Tuesday, April 10, 2012

Rain in Spain has not left the Plain

Wait a Moment
By Mark Grant
It sounds good when said and credible and positive but the problem is that it is one more absurd illusion. Spain, this morning, says the next round of budget cuts are going to come from Education and Health benefits which is all very nice except they do not totally come under the purview of the Spanish Federal government. The way that Spain is currently constructed these expenditures are mostly under the control of the regional governments and so that these kinds of promises by the current administration in Spain are wisps of cultivated air floating from Madrid to Berlin.
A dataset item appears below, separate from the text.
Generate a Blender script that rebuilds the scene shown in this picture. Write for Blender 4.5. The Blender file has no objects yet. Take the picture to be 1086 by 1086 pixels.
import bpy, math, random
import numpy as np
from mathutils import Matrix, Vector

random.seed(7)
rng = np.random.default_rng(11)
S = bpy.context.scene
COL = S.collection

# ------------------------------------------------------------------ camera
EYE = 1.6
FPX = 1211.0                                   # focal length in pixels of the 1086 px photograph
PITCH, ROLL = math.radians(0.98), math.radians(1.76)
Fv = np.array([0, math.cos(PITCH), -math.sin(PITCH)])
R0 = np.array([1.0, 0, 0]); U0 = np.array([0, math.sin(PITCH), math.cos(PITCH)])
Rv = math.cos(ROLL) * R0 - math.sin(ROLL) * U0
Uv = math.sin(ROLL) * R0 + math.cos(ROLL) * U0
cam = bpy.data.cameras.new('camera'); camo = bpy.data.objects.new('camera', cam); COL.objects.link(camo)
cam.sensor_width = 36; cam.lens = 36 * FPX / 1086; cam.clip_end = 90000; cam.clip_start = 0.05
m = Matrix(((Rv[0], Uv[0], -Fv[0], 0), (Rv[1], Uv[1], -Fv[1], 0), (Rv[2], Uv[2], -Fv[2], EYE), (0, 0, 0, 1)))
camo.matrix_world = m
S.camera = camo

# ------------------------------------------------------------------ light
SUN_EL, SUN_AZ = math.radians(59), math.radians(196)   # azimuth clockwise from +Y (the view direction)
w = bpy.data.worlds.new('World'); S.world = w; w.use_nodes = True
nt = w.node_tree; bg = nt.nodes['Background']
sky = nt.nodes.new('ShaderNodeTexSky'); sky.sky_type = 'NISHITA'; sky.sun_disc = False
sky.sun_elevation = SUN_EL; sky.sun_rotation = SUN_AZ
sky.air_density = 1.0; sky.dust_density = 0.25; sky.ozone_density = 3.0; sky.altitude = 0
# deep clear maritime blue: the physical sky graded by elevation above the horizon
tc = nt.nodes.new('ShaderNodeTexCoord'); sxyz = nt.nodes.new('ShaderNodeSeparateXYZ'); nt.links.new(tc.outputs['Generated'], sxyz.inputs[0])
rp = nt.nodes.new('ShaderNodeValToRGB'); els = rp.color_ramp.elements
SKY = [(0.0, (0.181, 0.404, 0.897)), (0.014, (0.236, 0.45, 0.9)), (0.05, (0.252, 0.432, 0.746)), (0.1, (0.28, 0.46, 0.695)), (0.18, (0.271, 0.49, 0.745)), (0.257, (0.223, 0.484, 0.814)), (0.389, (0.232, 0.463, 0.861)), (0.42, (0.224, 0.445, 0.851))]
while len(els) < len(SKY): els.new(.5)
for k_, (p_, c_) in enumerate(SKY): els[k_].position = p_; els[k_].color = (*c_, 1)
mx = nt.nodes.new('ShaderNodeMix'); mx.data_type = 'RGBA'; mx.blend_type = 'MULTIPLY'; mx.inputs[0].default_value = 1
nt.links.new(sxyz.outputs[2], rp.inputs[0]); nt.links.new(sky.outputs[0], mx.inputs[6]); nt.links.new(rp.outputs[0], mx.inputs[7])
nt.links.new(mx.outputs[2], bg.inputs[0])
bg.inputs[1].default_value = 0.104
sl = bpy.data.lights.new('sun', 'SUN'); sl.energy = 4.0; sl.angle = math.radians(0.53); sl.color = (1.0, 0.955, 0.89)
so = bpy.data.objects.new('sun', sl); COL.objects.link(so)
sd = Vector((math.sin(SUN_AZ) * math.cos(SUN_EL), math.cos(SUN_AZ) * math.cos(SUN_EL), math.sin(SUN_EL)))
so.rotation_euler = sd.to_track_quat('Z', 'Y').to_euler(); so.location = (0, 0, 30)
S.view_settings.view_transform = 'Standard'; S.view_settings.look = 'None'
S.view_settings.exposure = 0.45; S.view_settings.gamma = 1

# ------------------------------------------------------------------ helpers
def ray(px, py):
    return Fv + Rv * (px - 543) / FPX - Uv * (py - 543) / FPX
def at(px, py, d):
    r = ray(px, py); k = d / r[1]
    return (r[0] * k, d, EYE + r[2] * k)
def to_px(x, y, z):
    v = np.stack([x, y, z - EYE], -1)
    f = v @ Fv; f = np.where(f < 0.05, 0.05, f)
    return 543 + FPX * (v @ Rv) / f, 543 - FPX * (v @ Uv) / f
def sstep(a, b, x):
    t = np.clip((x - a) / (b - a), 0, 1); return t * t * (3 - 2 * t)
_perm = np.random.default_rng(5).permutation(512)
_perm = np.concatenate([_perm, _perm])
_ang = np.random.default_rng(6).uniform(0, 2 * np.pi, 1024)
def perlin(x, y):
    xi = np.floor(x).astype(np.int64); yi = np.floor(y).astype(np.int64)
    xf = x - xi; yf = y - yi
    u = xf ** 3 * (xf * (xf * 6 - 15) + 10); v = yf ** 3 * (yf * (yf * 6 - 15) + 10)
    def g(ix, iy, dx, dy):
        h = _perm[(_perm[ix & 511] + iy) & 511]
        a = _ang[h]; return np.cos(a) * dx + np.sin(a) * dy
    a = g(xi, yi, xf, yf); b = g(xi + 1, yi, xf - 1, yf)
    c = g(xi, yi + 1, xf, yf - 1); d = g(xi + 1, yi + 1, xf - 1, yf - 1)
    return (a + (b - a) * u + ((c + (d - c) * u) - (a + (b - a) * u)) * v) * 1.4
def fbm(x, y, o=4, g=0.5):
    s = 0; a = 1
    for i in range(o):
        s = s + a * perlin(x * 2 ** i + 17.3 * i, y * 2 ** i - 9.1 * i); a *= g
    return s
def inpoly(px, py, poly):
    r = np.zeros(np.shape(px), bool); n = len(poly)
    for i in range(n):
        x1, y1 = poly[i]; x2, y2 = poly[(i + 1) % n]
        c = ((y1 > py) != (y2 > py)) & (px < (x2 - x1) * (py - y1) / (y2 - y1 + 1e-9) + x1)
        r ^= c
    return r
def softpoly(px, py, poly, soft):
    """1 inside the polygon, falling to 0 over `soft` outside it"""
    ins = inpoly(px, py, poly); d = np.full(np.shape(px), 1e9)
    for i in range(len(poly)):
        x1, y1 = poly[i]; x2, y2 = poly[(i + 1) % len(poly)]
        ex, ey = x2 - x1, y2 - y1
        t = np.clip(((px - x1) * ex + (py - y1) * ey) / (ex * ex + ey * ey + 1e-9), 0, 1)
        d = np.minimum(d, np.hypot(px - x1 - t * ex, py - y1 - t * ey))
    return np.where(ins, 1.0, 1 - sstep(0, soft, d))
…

Even if the Federal government could get the cuts accomplished it will take them months and perhaps months and months so that the headlines of what Spain is going to do has all of the substance of the milky froth atop some cup of coffee in Valencia that resembles a cappuccino.

Now Spain’s GDP is projected to be approximately $1.4 trillion in 2012 and they are missing their EU mandated target by about 5.30% which is $74.2 billion in aggregate. The fantasy of Health and Education cuts only amounts to $13 billion if actualized and they are back to the standard European tricks that the rest will come from a crackdown on tax evaders, asset sales and projected economic growth which have all of the substance of Don Quixote’s windmills. In 2011 the government of Spain promised to curtail the deficits of the Regions and they fell short by 2.5% or $35 billion. For all of Spain they promised the EU in 2011 that they would shrink their deficit by 3.2% and the reality was only 0.8% after all was said and done. To understand Spain better you should know that about 60% of the regional budgets are directed at Health and Education so that the Regions would have to cut approximately 10% of their budgets to attain the $13 billion that the Federal government is calling for and I do not believe that local politics will allow for this.
To make matters worse the Regions’ debt now accounts for more than one-third of the national debt to GDP and each and every Region is now running at a deficit. There is quite a variance here from around -1.0% in Madrid to more than -7.0% at Castilla-La Mancha. There are such strong feelings in Catalonia that the Region has threatened to take the national government to court for not respecting the laws for the autonomous regions of Spain. In an amusing footnote the CEO of Spain’s largest bank, Santander, spoke this morning in Madrid and called for the ECB to begin massive Quantitative Easing and to buy both public and private debt. Everyone in Europe wants to spend everyone else’s money, not their own of course, and then not to be held accountable for it as Eurostat does not count sovereign guarantees or contingent liabilities of the nations in Europe. The ECB is owned by all of the governments in Europe of course, but tell no one; no one at all.
“Mere flimflam stories and nothing but shams and lies.”
                                                                 -Miguel Cervantes
To make matters worse they government of Spain is now directing the Spanish banks to raise an additional $65 billion in 2012 which is going to come from where I wonder. Perhaps the Spanish Inquisition Fund for the Unemployed. The unemployment numbers for Spain are now the highest in Europe for both the general population and those under 35 which now stands at almost one-half of the country’s younger people. I fear that Prime Minister Rajoy’s eminence may be of short duration.
“Spain does not need a financial bailout at this moment."
              -Spanish Economy Minister Luis de Guindos, April 10, 2012
Wait just a moment; the next one will arrive!